I watched greedily as the Arab counted out forty dollars worth of dirhams in the stairwell of a dusty building. He rolled it into a tight little log, and I pocketed it before releasing my money. Neal and I scampered off before the unlucky Arab came to his senses, or his friends could arrive to mug us.

"Barf all over it," I yelled back over my shoulder as I sped out of the building. The correct pronunciation for "thank you" in the Moroccan dialect of Arabic was "barahlawfik," but I learned they were just as thrilled to hear "barf all over it."
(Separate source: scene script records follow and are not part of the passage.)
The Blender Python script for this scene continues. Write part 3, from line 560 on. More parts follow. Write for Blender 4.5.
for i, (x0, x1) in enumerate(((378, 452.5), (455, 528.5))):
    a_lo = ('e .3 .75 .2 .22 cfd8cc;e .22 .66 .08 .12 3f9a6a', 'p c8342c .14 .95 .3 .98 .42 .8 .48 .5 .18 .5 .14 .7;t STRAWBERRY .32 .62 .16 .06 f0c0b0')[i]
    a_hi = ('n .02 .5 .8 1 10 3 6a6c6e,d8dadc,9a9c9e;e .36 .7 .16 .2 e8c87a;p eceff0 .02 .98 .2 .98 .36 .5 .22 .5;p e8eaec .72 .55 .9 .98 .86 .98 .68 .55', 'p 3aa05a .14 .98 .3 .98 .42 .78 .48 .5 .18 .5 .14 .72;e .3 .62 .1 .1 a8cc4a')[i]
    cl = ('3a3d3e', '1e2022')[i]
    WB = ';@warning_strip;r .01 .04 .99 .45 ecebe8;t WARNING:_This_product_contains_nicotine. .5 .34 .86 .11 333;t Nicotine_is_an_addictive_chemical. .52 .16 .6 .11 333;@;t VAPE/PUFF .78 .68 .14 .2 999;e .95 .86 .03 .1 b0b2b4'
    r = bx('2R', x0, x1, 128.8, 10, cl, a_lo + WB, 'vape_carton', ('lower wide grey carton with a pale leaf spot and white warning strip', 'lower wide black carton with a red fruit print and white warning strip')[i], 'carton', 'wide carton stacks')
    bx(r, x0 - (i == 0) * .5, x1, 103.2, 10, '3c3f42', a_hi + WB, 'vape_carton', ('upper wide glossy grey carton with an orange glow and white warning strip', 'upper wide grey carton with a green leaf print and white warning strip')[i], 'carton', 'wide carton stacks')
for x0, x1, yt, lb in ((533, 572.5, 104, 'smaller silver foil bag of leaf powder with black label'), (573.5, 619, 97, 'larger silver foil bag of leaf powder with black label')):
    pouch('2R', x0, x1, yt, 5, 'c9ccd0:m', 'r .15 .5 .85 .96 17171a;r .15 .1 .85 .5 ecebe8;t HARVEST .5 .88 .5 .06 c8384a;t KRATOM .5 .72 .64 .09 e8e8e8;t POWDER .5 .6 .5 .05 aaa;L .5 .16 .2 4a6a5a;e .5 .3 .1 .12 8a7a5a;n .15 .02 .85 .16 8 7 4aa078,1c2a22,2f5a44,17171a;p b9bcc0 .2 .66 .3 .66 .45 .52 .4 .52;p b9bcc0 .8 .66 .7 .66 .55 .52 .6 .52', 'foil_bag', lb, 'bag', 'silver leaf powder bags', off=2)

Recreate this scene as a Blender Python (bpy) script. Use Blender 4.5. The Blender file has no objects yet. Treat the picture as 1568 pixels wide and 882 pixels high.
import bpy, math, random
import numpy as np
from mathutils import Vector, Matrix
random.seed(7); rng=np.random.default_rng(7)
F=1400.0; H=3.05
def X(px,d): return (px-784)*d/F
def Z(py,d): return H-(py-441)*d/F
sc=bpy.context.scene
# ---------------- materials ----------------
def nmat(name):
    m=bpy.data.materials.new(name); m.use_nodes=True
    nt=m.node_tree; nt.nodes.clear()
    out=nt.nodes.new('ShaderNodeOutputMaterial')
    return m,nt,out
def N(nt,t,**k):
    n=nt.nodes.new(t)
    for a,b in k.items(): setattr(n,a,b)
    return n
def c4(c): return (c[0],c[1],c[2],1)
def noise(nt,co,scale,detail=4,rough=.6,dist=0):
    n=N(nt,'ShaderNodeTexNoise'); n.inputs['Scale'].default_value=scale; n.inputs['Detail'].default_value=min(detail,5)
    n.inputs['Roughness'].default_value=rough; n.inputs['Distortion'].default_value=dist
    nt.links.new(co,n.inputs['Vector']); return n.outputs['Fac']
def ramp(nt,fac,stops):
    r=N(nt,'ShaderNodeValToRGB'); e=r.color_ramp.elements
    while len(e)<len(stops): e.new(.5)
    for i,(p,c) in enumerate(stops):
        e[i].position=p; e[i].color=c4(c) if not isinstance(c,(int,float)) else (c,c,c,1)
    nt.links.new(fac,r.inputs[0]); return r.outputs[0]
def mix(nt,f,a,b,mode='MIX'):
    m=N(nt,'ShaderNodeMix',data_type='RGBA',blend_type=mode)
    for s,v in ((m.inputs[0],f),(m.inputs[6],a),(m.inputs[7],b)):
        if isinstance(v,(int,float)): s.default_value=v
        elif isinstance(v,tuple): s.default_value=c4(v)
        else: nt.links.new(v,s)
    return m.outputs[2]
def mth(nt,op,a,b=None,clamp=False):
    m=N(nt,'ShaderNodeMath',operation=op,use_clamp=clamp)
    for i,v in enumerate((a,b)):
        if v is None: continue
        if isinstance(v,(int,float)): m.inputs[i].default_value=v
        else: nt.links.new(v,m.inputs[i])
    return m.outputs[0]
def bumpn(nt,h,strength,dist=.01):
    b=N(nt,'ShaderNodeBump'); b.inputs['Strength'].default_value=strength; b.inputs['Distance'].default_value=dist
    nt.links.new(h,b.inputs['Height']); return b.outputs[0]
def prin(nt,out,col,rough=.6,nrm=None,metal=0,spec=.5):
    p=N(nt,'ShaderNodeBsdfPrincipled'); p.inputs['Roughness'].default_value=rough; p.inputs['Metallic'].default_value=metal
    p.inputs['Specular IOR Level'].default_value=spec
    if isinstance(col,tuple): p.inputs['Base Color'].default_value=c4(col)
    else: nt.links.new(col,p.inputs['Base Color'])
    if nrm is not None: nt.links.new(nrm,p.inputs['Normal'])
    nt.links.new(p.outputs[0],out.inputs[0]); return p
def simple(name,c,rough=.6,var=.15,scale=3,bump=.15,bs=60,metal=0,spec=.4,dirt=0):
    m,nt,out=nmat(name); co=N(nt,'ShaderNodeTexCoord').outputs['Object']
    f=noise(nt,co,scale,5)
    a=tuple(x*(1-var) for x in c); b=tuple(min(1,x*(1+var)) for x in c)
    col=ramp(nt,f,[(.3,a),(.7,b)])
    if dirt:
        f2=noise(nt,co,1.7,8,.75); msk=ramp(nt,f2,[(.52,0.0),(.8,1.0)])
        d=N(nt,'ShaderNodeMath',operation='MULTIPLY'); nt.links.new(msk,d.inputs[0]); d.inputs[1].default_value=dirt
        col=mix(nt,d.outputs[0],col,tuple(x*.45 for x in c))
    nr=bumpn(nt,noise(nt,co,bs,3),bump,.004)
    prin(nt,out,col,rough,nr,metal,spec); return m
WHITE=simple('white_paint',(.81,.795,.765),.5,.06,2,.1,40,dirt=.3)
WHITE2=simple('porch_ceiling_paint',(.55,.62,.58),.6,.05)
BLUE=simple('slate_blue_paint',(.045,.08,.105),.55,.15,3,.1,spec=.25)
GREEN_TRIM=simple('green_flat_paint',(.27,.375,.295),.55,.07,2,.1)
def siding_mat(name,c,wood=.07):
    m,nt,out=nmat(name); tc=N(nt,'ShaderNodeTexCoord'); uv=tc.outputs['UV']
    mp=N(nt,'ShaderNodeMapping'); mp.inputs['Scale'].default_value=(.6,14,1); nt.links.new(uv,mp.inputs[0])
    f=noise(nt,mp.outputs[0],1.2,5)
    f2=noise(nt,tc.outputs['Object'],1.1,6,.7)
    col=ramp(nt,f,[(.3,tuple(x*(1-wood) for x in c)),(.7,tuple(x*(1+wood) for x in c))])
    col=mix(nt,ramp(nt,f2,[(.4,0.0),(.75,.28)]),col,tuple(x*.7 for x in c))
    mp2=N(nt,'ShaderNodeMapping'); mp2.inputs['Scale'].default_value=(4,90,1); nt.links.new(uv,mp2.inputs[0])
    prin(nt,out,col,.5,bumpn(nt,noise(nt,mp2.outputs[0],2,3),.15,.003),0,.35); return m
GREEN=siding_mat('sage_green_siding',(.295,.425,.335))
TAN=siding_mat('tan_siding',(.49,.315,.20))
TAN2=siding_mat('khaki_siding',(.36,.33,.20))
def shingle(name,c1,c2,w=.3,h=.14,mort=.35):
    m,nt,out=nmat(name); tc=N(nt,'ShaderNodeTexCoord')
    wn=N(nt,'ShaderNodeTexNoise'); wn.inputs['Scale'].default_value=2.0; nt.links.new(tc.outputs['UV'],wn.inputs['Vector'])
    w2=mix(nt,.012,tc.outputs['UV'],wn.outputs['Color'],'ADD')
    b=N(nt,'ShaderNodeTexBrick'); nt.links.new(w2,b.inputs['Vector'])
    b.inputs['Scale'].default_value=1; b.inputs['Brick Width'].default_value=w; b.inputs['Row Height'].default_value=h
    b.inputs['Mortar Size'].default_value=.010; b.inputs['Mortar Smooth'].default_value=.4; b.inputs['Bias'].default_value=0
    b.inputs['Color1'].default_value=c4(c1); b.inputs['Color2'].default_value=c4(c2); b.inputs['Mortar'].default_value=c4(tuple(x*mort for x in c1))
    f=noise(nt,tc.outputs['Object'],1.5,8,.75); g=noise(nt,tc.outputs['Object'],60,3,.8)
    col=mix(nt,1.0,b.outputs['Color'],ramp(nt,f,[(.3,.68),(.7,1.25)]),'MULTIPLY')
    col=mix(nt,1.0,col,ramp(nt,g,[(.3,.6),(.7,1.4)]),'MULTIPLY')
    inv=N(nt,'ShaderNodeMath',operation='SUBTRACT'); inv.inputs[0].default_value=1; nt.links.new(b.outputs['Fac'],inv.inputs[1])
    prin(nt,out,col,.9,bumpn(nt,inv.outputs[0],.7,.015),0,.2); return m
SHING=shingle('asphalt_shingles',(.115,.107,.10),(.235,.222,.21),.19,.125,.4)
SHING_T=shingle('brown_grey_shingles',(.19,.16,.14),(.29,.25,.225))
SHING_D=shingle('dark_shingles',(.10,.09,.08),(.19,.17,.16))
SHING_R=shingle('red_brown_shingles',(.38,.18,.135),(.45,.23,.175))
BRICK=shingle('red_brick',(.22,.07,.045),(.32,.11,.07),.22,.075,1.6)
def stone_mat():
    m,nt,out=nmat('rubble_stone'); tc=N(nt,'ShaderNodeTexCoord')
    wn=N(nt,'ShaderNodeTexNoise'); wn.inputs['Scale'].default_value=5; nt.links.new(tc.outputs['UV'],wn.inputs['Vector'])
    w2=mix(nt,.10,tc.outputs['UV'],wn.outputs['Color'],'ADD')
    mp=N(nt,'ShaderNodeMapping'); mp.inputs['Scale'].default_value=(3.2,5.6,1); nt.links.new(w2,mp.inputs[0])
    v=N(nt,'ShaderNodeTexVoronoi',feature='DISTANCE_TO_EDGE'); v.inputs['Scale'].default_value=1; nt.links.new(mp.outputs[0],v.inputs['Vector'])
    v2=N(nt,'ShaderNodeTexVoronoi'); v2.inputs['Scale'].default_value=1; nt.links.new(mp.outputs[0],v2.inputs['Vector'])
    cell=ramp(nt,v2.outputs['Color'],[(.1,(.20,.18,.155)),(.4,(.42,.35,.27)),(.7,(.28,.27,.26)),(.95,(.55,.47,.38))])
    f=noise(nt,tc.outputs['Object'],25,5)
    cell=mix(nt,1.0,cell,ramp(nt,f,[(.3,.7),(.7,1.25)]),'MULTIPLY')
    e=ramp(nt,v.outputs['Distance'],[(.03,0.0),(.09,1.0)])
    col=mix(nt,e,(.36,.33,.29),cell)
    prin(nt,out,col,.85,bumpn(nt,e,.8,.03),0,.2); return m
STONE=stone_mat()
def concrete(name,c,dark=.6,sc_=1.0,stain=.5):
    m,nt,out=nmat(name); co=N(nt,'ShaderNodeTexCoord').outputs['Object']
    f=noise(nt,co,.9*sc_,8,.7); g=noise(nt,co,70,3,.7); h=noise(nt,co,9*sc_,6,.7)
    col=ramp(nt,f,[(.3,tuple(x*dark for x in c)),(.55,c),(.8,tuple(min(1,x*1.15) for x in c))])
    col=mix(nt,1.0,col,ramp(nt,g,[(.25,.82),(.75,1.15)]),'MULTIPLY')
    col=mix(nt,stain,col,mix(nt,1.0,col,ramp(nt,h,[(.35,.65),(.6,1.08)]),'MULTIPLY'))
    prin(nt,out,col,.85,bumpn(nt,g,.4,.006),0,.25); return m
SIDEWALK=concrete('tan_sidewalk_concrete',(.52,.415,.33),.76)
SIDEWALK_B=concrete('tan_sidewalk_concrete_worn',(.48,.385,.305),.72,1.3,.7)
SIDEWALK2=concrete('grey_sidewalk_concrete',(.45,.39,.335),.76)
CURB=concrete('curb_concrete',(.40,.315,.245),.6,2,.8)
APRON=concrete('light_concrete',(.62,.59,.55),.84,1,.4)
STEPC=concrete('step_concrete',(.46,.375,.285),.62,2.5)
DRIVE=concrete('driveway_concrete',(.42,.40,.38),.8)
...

Once away, we strode into the nearest cafe to celebrate our business acumen with espresso coffees all around. I peeled the first note off my tidy money roll, intending to announce to the waiter that we were starting a tab. Glancing at the next note on my roll, Neal and I felt as though a wall of bricks had toppled on us. The next note was a blank piece of paper. I frantically unraveled the roll to find a handful of white paper.

"The bastard must have switched the wad after he rolled it up," I gasped. "But, ... I never took my eyes off him."

"Magicians do it for a laugh," said Neal. "These guys do it for a profit."

I tried to rationalize how the money had gone for my education, but an angry knot stayed in my stomach for the rest of the day -- twenty bucks could have carried me for two weeks in Morocco.